**WHAT YOU WILL DO**
Transcribe the listing below from its opening line up to and including the line that contains "COL = SC.collection"; reproduce nothing else.

[BEGIN MATERIAL]

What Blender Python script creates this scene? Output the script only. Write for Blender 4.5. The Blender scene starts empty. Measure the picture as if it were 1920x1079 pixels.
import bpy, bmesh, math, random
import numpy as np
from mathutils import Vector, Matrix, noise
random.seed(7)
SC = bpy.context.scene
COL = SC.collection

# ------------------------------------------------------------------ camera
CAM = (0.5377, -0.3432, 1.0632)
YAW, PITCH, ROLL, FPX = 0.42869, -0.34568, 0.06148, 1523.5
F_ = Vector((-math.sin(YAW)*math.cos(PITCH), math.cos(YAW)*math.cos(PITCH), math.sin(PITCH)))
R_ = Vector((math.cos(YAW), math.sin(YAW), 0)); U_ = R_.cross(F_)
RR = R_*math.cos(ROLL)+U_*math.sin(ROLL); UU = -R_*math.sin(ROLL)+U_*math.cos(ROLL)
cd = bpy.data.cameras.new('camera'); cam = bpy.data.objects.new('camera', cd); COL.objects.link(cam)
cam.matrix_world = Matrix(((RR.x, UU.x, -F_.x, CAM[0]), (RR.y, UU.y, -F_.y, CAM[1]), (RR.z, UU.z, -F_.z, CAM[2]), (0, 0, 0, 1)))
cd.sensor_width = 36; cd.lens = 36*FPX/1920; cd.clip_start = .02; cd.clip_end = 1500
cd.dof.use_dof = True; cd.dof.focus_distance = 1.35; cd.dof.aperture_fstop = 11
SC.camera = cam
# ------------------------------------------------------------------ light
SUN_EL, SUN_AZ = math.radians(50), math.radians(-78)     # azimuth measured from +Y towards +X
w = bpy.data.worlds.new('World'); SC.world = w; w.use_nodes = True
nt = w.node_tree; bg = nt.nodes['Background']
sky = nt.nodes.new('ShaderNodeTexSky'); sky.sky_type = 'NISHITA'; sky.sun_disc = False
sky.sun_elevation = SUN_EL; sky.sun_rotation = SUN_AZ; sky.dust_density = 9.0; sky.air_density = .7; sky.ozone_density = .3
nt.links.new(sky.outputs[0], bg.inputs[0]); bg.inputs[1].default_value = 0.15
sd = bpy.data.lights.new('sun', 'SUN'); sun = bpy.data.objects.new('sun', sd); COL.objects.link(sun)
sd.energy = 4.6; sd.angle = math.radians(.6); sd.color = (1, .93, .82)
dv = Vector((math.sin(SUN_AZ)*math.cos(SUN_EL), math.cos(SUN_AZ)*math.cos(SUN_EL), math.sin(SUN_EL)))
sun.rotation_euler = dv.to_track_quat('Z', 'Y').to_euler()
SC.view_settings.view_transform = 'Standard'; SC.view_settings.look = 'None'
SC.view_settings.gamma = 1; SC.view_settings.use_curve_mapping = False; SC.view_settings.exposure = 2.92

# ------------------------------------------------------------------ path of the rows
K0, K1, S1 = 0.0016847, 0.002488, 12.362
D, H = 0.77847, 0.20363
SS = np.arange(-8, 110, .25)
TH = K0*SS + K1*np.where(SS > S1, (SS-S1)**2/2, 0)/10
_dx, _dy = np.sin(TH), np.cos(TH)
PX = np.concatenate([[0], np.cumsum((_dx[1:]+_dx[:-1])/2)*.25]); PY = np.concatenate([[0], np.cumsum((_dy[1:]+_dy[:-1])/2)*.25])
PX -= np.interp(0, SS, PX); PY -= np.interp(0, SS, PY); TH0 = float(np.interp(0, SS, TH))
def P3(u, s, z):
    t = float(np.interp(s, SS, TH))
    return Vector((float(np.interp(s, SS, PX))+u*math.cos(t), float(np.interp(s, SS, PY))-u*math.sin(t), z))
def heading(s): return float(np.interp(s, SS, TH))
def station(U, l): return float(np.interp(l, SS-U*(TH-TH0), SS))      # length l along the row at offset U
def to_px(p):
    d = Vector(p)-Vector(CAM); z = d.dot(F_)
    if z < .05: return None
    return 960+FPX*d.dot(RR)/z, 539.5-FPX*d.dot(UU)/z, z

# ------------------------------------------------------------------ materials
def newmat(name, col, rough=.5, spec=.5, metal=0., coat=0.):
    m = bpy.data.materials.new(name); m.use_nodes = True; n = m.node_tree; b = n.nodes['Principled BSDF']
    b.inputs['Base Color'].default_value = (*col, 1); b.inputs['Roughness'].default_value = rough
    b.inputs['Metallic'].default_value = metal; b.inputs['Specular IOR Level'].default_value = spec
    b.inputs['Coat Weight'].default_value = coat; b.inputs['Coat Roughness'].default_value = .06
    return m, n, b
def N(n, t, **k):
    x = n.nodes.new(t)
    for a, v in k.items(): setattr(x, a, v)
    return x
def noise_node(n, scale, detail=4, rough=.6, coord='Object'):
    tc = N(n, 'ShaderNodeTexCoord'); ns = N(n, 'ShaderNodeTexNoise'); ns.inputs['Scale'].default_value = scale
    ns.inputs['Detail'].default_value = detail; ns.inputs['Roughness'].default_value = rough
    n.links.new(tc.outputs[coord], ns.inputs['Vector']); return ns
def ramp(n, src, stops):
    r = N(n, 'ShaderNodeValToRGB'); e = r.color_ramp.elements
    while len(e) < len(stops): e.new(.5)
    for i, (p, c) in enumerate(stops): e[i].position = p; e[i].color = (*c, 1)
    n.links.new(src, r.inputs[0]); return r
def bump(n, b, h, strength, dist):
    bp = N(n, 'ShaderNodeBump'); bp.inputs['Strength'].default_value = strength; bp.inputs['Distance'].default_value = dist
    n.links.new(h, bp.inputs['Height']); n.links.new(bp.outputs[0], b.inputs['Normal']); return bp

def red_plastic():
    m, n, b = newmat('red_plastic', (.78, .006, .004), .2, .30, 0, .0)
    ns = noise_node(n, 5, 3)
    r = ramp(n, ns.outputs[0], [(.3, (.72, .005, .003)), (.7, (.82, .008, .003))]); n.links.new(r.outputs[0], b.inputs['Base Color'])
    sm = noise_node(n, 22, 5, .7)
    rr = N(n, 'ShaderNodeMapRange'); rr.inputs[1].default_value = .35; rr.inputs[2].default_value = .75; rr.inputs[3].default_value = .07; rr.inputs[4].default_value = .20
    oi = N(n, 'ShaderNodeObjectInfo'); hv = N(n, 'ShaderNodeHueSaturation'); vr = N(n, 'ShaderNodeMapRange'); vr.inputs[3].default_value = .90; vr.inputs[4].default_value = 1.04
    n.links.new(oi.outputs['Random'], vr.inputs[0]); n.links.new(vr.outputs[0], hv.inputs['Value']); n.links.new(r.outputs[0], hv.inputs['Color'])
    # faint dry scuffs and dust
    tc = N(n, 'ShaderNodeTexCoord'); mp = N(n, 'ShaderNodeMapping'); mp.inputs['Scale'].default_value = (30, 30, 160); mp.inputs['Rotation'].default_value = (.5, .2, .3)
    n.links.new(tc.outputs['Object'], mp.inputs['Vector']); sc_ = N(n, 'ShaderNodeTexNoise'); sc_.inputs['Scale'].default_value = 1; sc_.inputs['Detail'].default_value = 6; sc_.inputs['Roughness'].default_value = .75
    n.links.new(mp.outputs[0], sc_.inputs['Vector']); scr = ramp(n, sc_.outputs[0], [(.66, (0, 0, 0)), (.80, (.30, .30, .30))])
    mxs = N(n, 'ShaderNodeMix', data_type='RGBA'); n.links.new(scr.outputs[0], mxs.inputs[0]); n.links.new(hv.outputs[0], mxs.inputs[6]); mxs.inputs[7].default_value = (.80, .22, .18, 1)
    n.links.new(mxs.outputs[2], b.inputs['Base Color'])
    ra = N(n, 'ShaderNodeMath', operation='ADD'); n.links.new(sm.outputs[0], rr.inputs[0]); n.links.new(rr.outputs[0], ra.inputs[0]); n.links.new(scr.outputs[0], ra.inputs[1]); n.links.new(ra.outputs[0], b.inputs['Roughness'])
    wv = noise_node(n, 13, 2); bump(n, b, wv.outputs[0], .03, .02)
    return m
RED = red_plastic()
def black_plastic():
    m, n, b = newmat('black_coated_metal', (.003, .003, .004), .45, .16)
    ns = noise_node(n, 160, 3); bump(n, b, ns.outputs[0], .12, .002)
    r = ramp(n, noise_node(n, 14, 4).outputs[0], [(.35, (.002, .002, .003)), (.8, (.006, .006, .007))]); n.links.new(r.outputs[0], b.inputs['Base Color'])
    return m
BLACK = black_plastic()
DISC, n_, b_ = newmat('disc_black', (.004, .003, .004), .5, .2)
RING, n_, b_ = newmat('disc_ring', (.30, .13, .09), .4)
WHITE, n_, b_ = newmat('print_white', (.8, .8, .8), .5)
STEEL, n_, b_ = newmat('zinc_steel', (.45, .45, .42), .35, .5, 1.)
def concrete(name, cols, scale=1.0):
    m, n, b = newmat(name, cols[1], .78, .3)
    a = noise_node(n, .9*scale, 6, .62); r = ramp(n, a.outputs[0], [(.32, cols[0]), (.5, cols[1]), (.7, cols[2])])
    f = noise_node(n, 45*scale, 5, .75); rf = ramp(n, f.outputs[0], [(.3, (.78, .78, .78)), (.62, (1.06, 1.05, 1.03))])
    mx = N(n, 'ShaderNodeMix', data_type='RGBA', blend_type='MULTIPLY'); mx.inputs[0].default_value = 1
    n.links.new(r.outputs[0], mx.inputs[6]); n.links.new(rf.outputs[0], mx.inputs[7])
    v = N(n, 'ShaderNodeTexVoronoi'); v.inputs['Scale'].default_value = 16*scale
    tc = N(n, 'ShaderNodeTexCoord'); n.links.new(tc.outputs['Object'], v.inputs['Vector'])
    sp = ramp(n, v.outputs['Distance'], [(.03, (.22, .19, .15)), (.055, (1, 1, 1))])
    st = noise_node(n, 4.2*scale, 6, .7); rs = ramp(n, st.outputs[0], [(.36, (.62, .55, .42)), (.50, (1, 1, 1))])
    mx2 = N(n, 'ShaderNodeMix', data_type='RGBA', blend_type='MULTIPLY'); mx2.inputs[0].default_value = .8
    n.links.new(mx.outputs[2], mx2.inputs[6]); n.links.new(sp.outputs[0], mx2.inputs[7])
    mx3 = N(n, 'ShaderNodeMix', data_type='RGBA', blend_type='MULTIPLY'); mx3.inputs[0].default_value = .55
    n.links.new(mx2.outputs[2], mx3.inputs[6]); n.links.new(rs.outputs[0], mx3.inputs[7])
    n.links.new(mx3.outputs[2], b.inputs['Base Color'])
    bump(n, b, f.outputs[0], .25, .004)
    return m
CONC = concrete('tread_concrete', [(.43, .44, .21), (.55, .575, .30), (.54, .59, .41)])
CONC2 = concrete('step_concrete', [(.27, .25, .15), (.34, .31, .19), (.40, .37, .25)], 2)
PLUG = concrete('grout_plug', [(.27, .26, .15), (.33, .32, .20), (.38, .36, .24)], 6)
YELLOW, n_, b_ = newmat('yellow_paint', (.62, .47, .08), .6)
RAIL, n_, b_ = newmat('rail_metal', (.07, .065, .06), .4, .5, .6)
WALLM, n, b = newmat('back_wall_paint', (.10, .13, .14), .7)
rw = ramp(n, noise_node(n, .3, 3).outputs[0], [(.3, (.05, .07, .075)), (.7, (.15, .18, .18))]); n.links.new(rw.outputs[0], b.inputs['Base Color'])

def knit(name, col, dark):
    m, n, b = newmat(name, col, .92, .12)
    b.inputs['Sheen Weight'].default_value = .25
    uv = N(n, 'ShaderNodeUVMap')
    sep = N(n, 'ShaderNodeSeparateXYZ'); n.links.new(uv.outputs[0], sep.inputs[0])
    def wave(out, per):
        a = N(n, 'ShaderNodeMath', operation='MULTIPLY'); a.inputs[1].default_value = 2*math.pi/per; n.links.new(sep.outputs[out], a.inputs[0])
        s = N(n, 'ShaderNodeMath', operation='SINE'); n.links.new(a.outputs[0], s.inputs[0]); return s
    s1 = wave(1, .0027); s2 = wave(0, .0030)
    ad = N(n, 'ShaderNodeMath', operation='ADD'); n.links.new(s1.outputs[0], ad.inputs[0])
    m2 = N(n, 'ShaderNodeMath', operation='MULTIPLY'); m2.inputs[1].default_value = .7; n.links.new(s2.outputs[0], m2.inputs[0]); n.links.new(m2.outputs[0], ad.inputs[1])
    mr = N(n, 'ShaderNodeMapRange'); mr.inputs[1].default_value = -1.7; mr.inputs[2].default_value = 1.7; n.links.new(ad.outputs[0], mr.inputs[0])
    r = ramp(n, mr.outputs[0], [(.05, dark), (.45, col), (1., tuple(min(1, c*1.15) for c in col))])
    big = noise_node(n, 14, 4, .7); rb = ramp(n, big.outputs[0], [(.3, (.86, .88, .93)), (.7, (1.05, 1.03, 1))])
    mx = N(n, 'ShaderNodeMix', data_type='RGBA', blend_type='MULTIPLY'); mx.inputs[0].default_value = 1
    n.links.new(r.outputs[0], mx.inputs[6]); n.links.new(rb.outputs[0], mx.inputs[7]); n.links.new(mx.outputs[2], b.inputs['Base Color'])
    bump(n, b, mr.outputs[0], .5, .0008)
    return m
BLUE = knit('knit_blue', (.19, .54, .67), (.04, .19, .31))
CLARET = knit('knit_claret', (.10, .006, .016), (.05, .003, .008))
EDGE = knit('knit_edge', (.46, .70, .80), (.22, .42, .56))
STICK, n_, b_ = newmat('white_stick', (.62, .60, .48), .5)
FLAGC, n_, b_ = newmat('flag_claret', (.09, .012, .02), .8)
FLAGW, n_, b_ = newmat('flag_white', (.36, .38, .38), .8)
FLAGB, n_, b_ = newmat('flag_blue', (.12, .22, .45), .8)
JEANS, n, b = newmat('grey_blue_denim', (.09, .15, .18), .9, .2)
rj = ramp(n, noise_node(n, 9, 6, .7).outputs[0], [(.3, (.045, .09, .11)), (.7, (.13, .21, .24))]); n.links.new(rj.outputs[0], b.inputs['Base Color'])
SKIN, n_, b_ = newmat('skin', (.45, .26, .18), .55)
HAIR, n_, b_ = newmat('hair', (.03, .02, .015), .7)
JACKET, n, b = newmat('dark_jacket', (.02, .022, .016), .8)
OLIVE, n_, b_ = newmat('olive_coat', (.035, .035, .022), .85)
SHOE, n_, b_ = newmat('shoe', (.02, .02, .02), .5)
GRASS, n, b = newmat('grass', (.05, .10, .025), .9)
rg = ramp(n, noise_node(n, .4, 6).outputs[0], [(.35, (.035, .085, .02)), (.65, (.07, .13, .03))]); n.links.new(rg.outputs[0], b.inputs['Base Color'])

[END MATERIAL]

**COMPLETE OUTPUT**
What Blender Python script creates this scene? Output the script only. Write for Blender 4.5. The Blender scene starts empty. Measure the picture as if it were 1920x1079 pixels.
import bpy, bmesh, math, random
import numpy as np
from mathutils import Vector, Matrix, noise
random.seed(7)
SC = bpy.context.scene
COL = SC.collection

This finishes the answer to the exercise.